My elementary school teacher told us this and I’ve never forgotten it: “If I tell everyone in the class to write the kanji for ‘sunny’ (晴), then each and every one of you is going to write it a little bit differently from each other. That’s what ‘individuality’ is. But, if I tell everyone to write the kanji for ‘sunny,’ and you write the kanji for ‘rainy’ (雨) instead, you might think you’re being cool by being different from everyone, but that’s not what ‘individuality’ is.”

https://twitter.com/harudajin/status/670747731510452224

That’s some pretty deep talk right there, but I’m not entirely sure what to make of it. Is the teacher saying that “individuality” is everybody working together but in their own slightly different way? Or, more pessimistically, everybody doing the same thing but slightly differently?

And then what about the kid who writes “rainy” instead of “sunny?” Is the teacher saying that working together with others is a prerequisite for “individuality?” Or are they simply trying to teach the young kids that “individuality” doesn’t necessarily mean “being a single, lone individual?” I’m so confused!

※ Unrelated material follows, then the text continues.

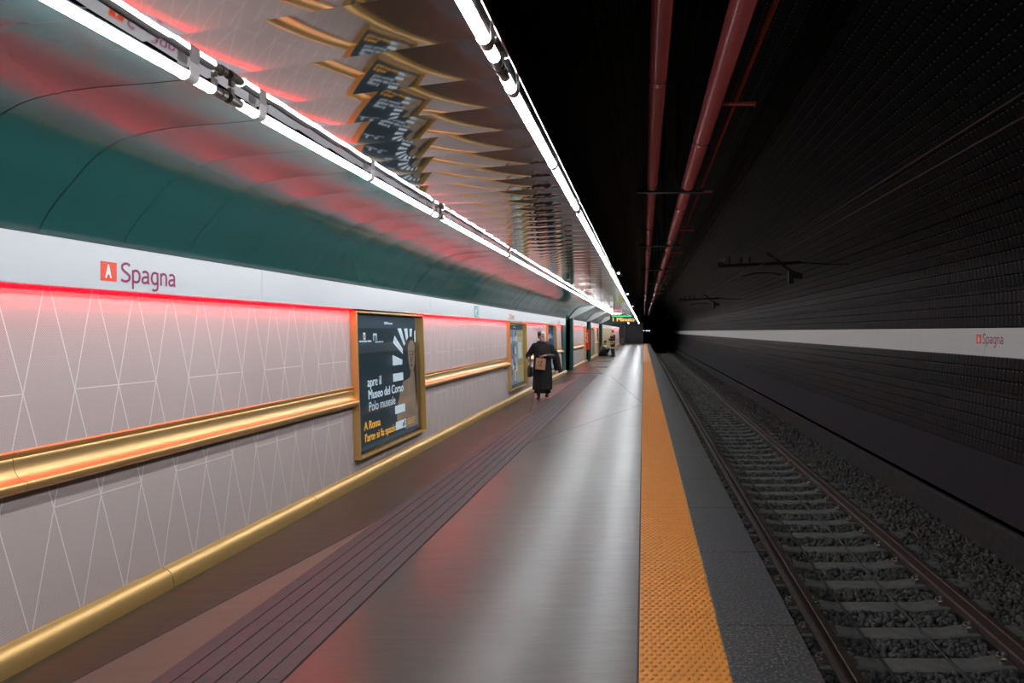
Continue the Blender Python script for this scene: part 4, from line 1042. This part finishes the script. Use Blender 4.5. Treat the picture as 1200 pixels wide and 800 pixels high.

There has to be a better explanation. Let’s see what Japanese netizens had to say:

“Sounds good to me. Feels like common sense.”
“Writing ‘rainy’ is a kind of individuality, just not one that’s praised in school.”
“The teacher is just doing their job of training kids to stay in line.”
“But what if you can’t write kanji at all?”
“Isn’t history written by those who ask why they have to write ‘sunny’ in the first place?”

Well, I didn’t get any enlightenment from those comments, but I think another netizen summed it up very well:

“You guys are missing the point. The teacher is saying that individuality isn’t about making a conscious decision to go and do something completely different, instead it’s how different people each go about doing the same things in their own slightly different way without even realizing it. Even if two people tried to write the exact same kanji, they couldn’t. And if two people tried to live the exact same life, they couldn’t. That’s what individuality is.”

I like that interpretation the best. It shows that the teacher wasn’t trying to force conformity on the kids, but rather explain that they should embrace their own individual differences and not feel like they need to go crazy and do something completely different just to be an “individual.”

Simple, elegant, and probably way over the heads of many of the elementary school students. But it stuck with at least one of them, so that has to be a success!